Lashkar-e-Tayyiba, the organization which allegedly conducted the November 2008 terrorist assaults in Mumbai, and other al-Qaeda affiliates in the region seek their existential and operational legitimacy from the continuing prevalence of unresolved Muslim conflicts such as Kashmir.

A former activist of Lashkar-e-Tayyiba, for instance, told Kamran Haider of Reuters recently in an interview that his group could “strike again despite Pakistani efforts to rein it in.”

”I don't know whether they'll carry out another attack like Mumbai, but for sure they won't leave India in peace as long as Kashmir is not resolved," he was quoted as saying. "Their goal is Kashmir freedom. It's the priority. They still pray for the freedom of Kashmir every time they finish their prayers."

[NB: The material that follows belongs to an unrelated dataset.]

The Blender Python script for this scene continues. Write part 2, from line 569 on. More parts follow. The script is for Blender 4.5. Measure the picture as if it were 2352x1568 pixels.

The above statement makes the inherent danger in the unresolved Kashmir dispute very clear. Its non-resolution will continue to fuel non-state terrorism, provide a pretext to violent non-state actors in the region to engage in militancy, including terrorism, and distract Pakistan as a frontline counter-terrorist state in the region from proactively combating terrorism.

Given that, both India and Pakistan can no longer afford the luxury of pursuing a peace process which only produces cosmetic results in trade, transport and confidence-building spheres and does not address the core issues of dispute between the two countries such as Kashmir.

Instead of making irresponsible statements on Kashmir, which generate unnecessary controversy, dimming hopes for the resumption of dialogue between India and Pakistan, the Indian leadership should come forward and join its Pakistani counterpart’s thus far unilateral chorus on starting a “meaningful and constructive” process to once and for all resolve a dispute on the basis of which terrorist groups thrive and jeopardize regional peace and stability.